Wednesday 25 November 2009

Take the gloomiest thing you have ever ever read multiply that by 999924355.883 and you're not even close to this bhad boy!



I saw an eyeless face on the lampless
street where the blindmen tread
with purposeless less feet                                The City was of Night 
                                                                     The City was of Dark 

I watched the pilgrims trudge round
the faithless route snatching with mechanic hands
at the seedless fruit                                          The City was of Night
                                                                       The City was of Dark
I saw a preacher raise an empty
cup mourn a deceased messiah
till the sea rose up                                            The City was of Night
                                                                       But not of Sleep

"Dark, Dark, Dark Brother!" Rejoice brother.
Sing brother. Freedom brother, grope for it,
flounder, reach out in the dark for it.                  The City was of Night
                                                                         The City was of Dark
O melencolia that you would move!
Rouse your repundant wings, blink your lifeless eyes
Patron Saint of lethargy,
apathy
dreadful embodiment of your faithless
city.
move.


"Where Faith and Love and Hope are dead indeed, / Can Life still live? / By what doth it proceed?" (James Thomson 'The City of Dreadful Night)

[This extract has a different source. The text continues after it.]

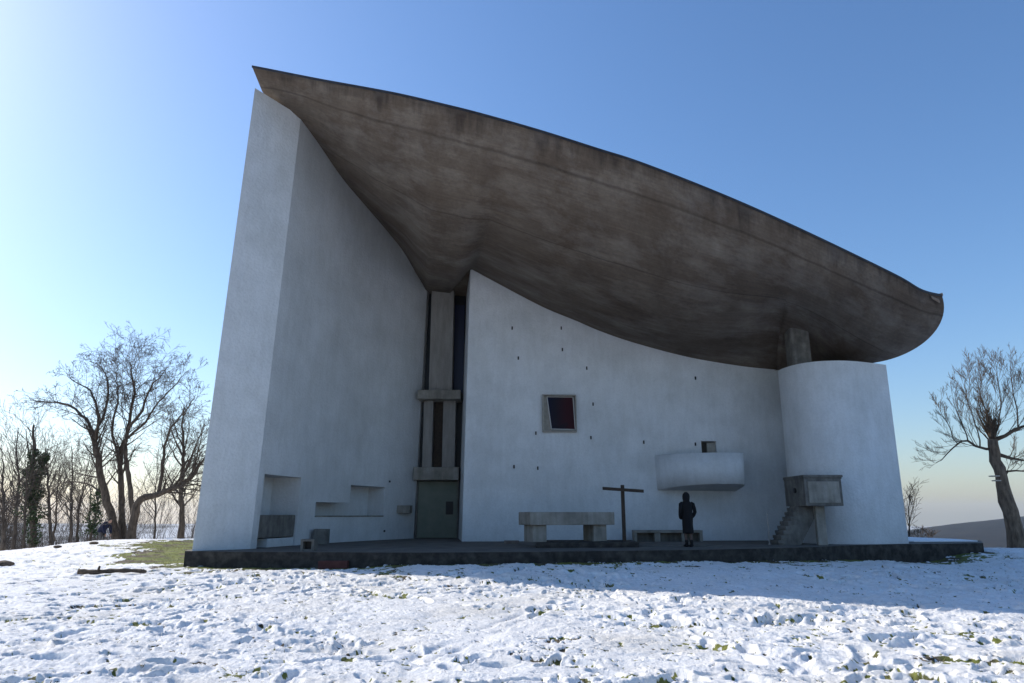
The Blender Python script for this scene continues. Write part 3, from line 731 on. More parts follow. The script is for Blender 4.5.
for y_ in ((24.99, 25.71),):
    V_ = [(x_, y_[0], z_) for x_, z_ in sec]+[(x_, y_[1], z_) for x_, z_ in sec]
    mb.add(V_, [(0, 1, 2, 3), (7, 6, 5, 4), (0, 4, 5, 1), (1, 5, 6, 2), (2, 6, 7, 3), (3, 7, 4, 0)])
mb.build('stair_slab', M_conc_d, pul, recalc=True)

# -- concrete block standing in the tall niche
sA, zA = s_of(266, 515, posL); sB, _ = s_of(296, 515, posL)
mb = MB(); mb.add(*wbox(posL, normL, n1a[0]+.004, n1b[0]-.004, .30, zA, .05, .58)); o = mb.build('niche_block', M_conc_d, chapel, bevel=.015)
mb = MB(); mb.add(*wbox(posL, normL, n1a[0]+.30*(n1b[0]-n1a[0]), n1b[0]-.004, 0.0, .27, .03, .58)); mb.build('plinth', M_plaster, chapel, bevel=.01)

# ------------------------------------------------------------------ things on the terrace
def thing_box(name, parts, label, cat, loc, rz=0, group=None):
    e_ = empty(name, loc, rz); tag(e_, label, cat, group)
    for pn, bx, m, bv in parts:
        mb = MB(); M = parent_world(e_)
        for b_ in bx: mb.box(*b_, M=M)
        mb.build(pn, m, e_, bevel=bv)
    return e_
STEPZ = .16
dl, dr = atz(536, 548, 0), atz(640, 547.6, 0)
mb = MB(); mb.prism([(dl.x, dl.y), (dr.x, dr.y+.1), (dr.x+.1, 25.2), (dl.x+.1, 25.3)], 0, STEPZ)
o = recenter(mb.build('altar_step', M_stone, bevel=.01)); tag(o, 'low dark stone step under the stone altar and the cross', 'step')
pa = at(519.5, 540, 23.6); pb = at(612.5, 540, 23.6); cxm = (pa.x+pb.x)/2; Lw = pb.x-pa.x
pz = lambda py: at(560, py, 23.3).z
La, ct = 1.5, pz(512)-STEPZ; cb = pz(525)-STEPZ
altar = thing_box('altar', [('tabletop', [(-La, La, -.53, .53, cb, ct)], M_conc, .02),
    ('leg', [(-La+.14, -La+.62, -.40, .40, 0, cb)], M_conc, .02),
    ('leg', [(La-.72, La-.24, -.40, .40, 0, cb)], M_conc, .02)],
    'heavy grey stone altar table with two square legs on the dark step', 'altar', (cxm+.05, 23.85, STEPZ), R(20))
o = thing_box('stone_slab', [], 'x', 'y', (0, 0, 0)); bpy.data.objects.remove(o)
mb = MB(); p = atz(504, 543.6, 0); q = atz(519, 543.6, 0); mb.box(p.x, q.x, p.y-.25, p.y+.35, 0, .10)
o = recenter(mb.build('stone_slab', mat('reddish_stone', (.16, .12, .10), .9, (.22, .18, .15), 6), bevel=.01)); tag(o, 'small reddish stone slab lying left of the altar leg', 'slab')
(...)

I am writing an essay on James Thomson's 'The City of Dreadful Night' just now... (which is far from a laugh-a-minute-kinda-poem (very far from)), it has long been regarded as the most impressive utterance of despair in Western Literature. Thomson was staunch atheist (writing at the time when Darwin's theories had pronounced man to be alone in the universe without an author) therefore, his city is godless, purposeless, hopeless and loveless. I wrote this wee poem I guess in frustration with the completely dreadful view of existence that his poem asserts. Like Bunyan and Dante, Thomson's protagonist is a pilgrim, yet his world is godless so his pilgrimage is purposeless; the holy shrines to which he treads only mark the graves of dead hope, dead love and dead faith. By severing God from His universe man has simply conditioned his feet to aimlessly tread on a destinationless circuit, never looking up to see the boundless beauty, love and wonder of God. The true liberator.

My chains fell off, my heart was free,
I rose, went forth, and followed Thee.